Inoltre dal Rapporto del Cild si evince che l’apertura dei Cpr ha un costo altissimo per i contribuenti: una spesa media giornaliera di 40mila euro per una presenza media di 400 persone. Nel contempo è un affare per i gestori, scelti attraverso gare d’appalto basate sull’offerta economicamente più vantaggiosa. Un vero e proprio business milionario che ha attirato l’attenzione di multinazionali che gestiscono le strutture detentive in Europa, come Ors Italia e Engie Italia, colossi miliardari.

Allora perché tanta insistenza nella creazione di questi non-luoghi, dove le persone si annullano tramite la privazione dei loro diritti basilari e delle loro libertà accordata dallo Stato? L’unica soluzione condivisibile e adottabile contro la criminalità è la sicurezza dei diritti è il loro allargamento, non la compressione che le forze politiche stanno attuando con azioni restrittive e criminalizzanti verso le persone.

Ma il punto sta proprio qui, nella penalizzazione degli ultimi, dei più fragili e quindi dell’“altro” rappresentato dai migranti.
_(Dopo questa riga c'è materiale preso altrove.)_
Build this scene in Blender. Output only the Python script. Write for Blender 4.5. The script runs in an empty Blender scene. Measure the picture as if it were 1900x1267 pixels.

La loro riduzione a non-persone, come dice Wacquant, è una tendenza adottata per far fronte alla crisi e quindi al rinsecchimento dello stato sociale. La coperta dei diritti sociali è troppo corta e allora si ergono muri, si creano non-luoghi, come i Cpr appunto, in cui si annulla lo stato di diritto.

È intollerabile che ciò possa accadere anche in Toscana, dove per primi si abolì la pena di morte che, come scrisse Pietro Leopoldo di Lorena, è un atto “conveniente solo ai popoli barbari”.